During the past year I have been doing some working out. No no there is no fitbit involved. Are you crazy? My physical activity includes a strict refusal of pointless efforts. I deliberately choose to use the bike rather than the bus, it has the purpose of transportation,. But just getting sweaty for the sake of it, well, that’s not my thing. I’m talking about a git-commit working out. I decided to have one commit a day on github (minimum) and instead of the fitbit or whatever phone app, I used the github timeline as a monitor.

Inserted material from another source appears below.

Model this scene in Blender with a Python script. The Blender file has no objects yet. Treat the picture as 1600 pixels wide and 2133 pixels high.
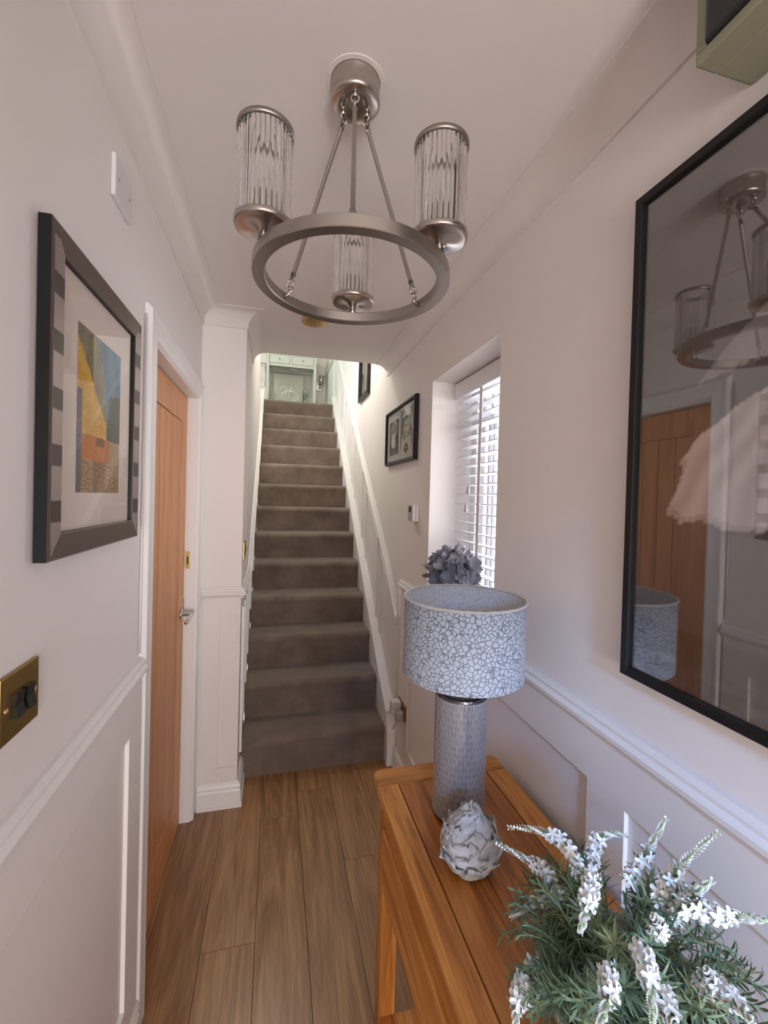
import bpy, bmesh, math, random
from mathutils import Vector, Matrix
random.seed(7)
PI = math.pi
scene = bpy.context.scene
COL = scene.collection

# ------------------------------------------------------------------ camera
F, CX, CY = 893.74, 797.85, 1048.28            # focal length / principal point in pixels of a 1600x2133 frame
YAW, PITCH, ROLL = 0.246056, 0.012575, -0.026776
fw = Vector((math.sin(YAW)*math.cos(PITCH), math.cos(YAW)*math.cos(PITCH), -math.sin(PITCH)))
rt = Vector((math.cos(YAW), -math.sin(YAW), 0)); dn = fw.cross(rt)
rt2 = rt*math.cos(ROLL) + dn*math.sin(ROLL); dn2 = -rt*math.sin(ROLL) + dn*math.cos(ROLL)
cd = bpy.data.cameras.new('camera'); cam = bpy.data.objects.new('camera', cd); COL.objects.link(cam)
cam.matrix_world = Matrix(((rt2.x, -dn2.x, -fw.x, 0), (rt2.y, -dn2.y, -fw.y, 0), (rt2.z, -dn2.z, -fw.z, 1.56), (0, 0, 0, 1)))
cd.sensor_fit = 'HORIZONTAL'; cd.sensor_width = 36; cd.lens = F/1600*36
cd.shift_x = (800-CX)/1600; cd.shift_y = -(1066.5-CY)/1600
cd.clip_start = 0.02
scene.camera = cam

# ------------------------------------------------------------------ world, daylight, exposure
vs = scene.view_settings
vs.view_transform = 'Standard'; vs.look = 'None'; vs.gamma = 1; vs.use_curve_mapping = False
vs.exposure = -0.30
w = bpy.data.worlds.new('world'); scene.world = w; w.use_nodes = True
bg = w.node_tree.nodes['Background']; bg.inputs[0].default_value = (0.90, 0.92, 1.0, 1); bg.inputs[1].default_value = 7.0

def area(name, loc, direction, sx, sy, power, col):
    l = bpy.data.lights.new(name, 'AREA'); l.shape = 'RECTANGLE'; l.size = sx; l.size_y = sy
    l.energy = power; l.color = col
    o = bpy.data.objects.new(name, l); COL.objects.link(o); o.location = loc
    o.rotation_euler = Vector(direction).to_track_quat('-Z', 'Y').to_euler()
    return o
area('daylight_side_window', (2.0, 1.35, 1.95), (-1, 0.08, -0.12), 1.6, 1.6, 40, (1.0, 0.90, 0.86))
area('daylight_entrance_ground', (0.19, -2.56, 0.95), (0, 1, 0.42), 0.74, 0.9, 60, (0.99, 1.0, 0.97))      # light bounced up off the ground outside
o = area('daylight_entrance_sky', (-0.12, -2.50, 2.1), (0.31, 1, -0.37), 0.3, 0.3, 3.0, (0.18, 0.44, 1.0)); o.data.spread = math.radians(24)   # cool skylight through the entrance glazing
area('landing_fill_light', (-1.0, 5.6, 4.2), (0.8, -1, -0.75), 1.2, 1.0, 44, (0.78, 1.0, 0.86))  # unseen area light added for the greenish light upstairs; the window is invented
l_ = bpy.data.lights.new('stairwell_fill_light', 'POINT'); l_.energy = 29; l_.shadow_soft_size = .10; l_.color = (1.0, 0.98, 0.88)
o = bpy.data.objects.new('stairwell_fill_light', l_); COL.objects.link(o); o.location = (-.03, 3.40, 3.10)  # fill added out of view to brighten the stair wall, without any fixture

# ------------------------------------------------------------------ materials
def mat(name, col, rough=.5, metal=0, **kw):
    m = bpy.data.materials.new(name); m.use_nodes = True
    b = m.node_tree.nodes['Principled BSDF']
    b.inputs['Base Color'].default_value = (*col, 1); b.inputs['Roughness'].default_value = rough
    b.inputs['Metallic'].default_value = metal
    for k, v in kw.items():
        b.inputs[k.replace('_', ' ')].default_value = v
    return m
def N(m, t, **kw):
    n = m.node_tree.nodes.new(t)
    for k, v in kw.items(): setattr(n, k, v)
    return n
def LK(m, a, b): m.node_tree.links.new(a, b)
def bsdf(m): return m.node_tree.nodes['Principled BSDF']
def ramp(m, stops):
    r = N(m, 'ShaderNodeValToRGB'); e = r.color_ramp.elements
    while len(e) < len(stops): e.new(0.5)
    for i, (p, c) in enumerate(stops): e[i].position = p; e[i].color = (*c, 1)
    return r
def bump(m, sock, strength=.2, dist=.002):
    b = N(m, 'ShaderNodeBump'); b.inputs['Strength'].default_value = strength; b.inputs['Distance'].default_value = dist
    LK(m, sock, b.inputs['Height']); LK(m, b.outputs[0], bsdf(m).inputs['Normal']); return b
def coords(m, scale=(1, 1, 1), kind='Object', offset_random=False):
    tc = N(m, 'ShaderNodeTexCoord'); mp = N(m, 'ShaderNodeMapping'); mp.inputs['Scale'].default_value = scale
    src = tc.outputs[kind]
    if offset_random:
        oi = N(m, 'ShaderNodeObjectInfo'); ad = N(m, 'ShaderNodeVectorMath', operation='MULTIPLY_ADD')
        cb = N(m, 'ShaderNodeCombineXYZ')
        for i in range(3): LK(m, oi.outputs['Random'], cb.inputs[i])
        ad.inputs[1].default_value = (37, 11, 23); LK(m, cb.outputs[0], ad.inputs[0]); LK(m, src, ad.inputs[2]); src = ad.outputs[0]
    LK(m, src, mp.inputs[0]); return mp.outputs[0]
def noise(m, vec, scale, detail=4, rough=.55, dist=0):
    n = N(m, 'ShaderNodeTexNoise'); n.inputs['Scale'].default_value = scale; n.inputs['Detail'].default_value = detail
    n.inputs['Roughness'].default_value = rough; n.inputs['Distortion'].default_value = dist
    LK(m, vec, n.inputs['Vector']); return n
def paint(name, col, rough=.55, bstr=.06, bscale=90):
    m = mat(name, col, rough); v = coords(m); n = noise(m, v, bscale, 3)
    bump(m, n.outputs[0], bstr, .002)
    n2 = noise(m, v, 2.5, 2); r = ramp(m, [(.3, tuple(c*.97 for c in col)), (.7, col)])
    LK(m, n2.outputs[0], r.inputs[0]); LK(m, r.outputs[0], bsdf(m).inputs['Base Color']); return m
def wood(name, dark, mid, light, axis='Y', rough=.4, scale=1.0, ring=1.0, spec=.5):
    m = mat(name, mid, rough); bsdf(m).inputs['Specular IOR Level'].default_value = spec
    s = {'X': (1.2, 14, 14), 'Y': (14, 1.2, 14), 'Z': (14, 14, 1.2)}[axis]
    v = coords(m, tuple(a*scale for a in s), offset_random=True)
    n1 = noise(m, v, 1.0, 5, .6, 1.2*ring)
    s2 = {'X': (6, 160, 160), 'Y': (160, 6, 160), 'Z': (160, 160, 6)}[axis]
    v2 = coords(m, s2, offset_random=True); n2 = noise(m, v2, 1.0, 3, .6)
    mx = N(m, 'ShaderNodeMath', operation='MULTIPLY_ADD'); mx.inputs[1].default_value = .35; LK(m, n2.outputs[0], mx.inputs[0])
    ml = N(m, 'ShaderNodeMath', operation='MULTIPLY'); ml.inputs[1].default_value = .65; LK(m, n1.outputs[0], ml.inputs[0]); LK(m, ml.outputs[0], mx.inputs[2])
    oi = N(m, 'ShaderNodeObjectInfo'); sh = N(m, 'ShaderNodeMath', operation='MULTIPLY_ADD'); sh.inputs[1].default_value = .10; sh.inputs[2].default_value = -.05
    LK(m, oi.outputs['Random'], sh.inputs[0]); ad = N(m, 'ShaderNodeMath', operation='ADD'); LK(m, mx.outputs[0], ad.inputs[0]); LK(m, sh.outputs[0], ad.inputs[1])
    r = ramp(m, [(.36, dark), (.5, mid), (.64, light)]); LK(m, ad.outputs[0], r.inputs[0])
    LK(m, r.outputs[0], bsdf(m).inputs['Base Color']); bump(m, mx.outputs[0], .18, .0015); return m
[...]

So that’s one year now and I got my github timeline all green. In itself it doesn’t achieve anything except for myself. I mean, it’s quite easy to fill up a timeline with fake entries. But by getting this challenge of one commit a day, it led to some valuable outcomes. I got some more work projects validated to be published as open source. Whenever I was not feeling inspired for code commit, I was chasing typoes in my Readme’s, or dependencies upgrades in my gems.

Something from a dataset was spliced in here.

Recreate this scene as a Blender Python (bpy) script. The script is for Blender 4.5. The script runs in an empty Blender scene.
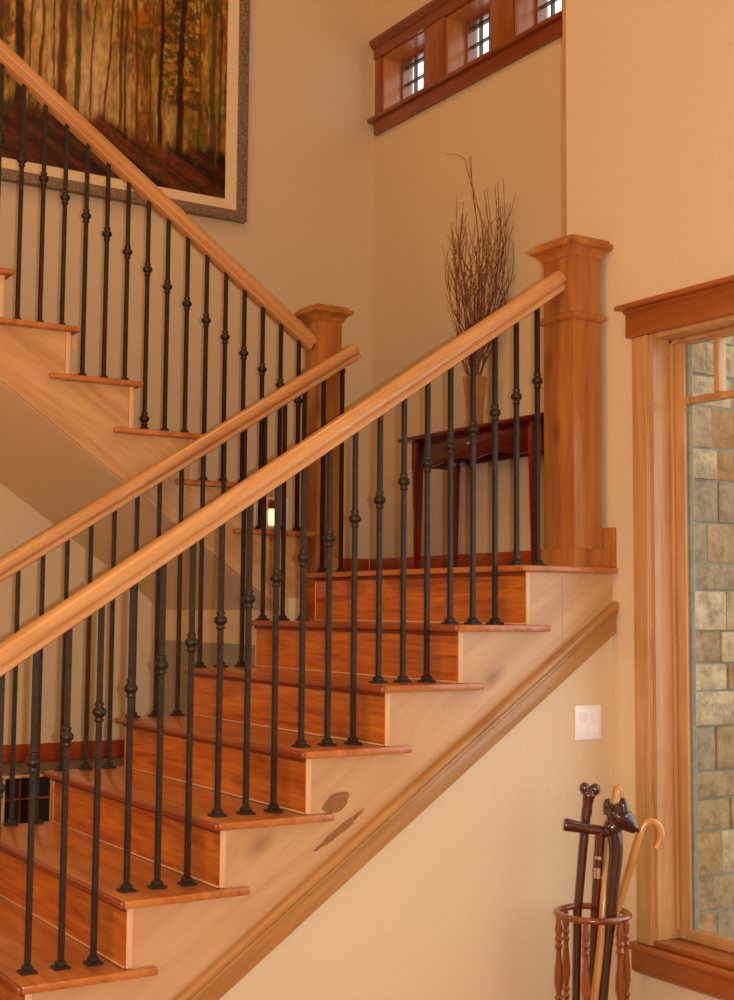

Overall, it had quite a good impact on my coding publication, on the updating of my blog (well, that blpg mostly gather the rants I do here), and various other small details. Well, I’m not a very famous open source coder, just an average joe. But a persistent one. It’s very easy to just upload shit on github and forget about it. Having this regular commitment made me come back on some old things, keep them current somehow.
Getting some routine in place that includes open source activity has various benefits, even when you don’t have an audience. You should try it.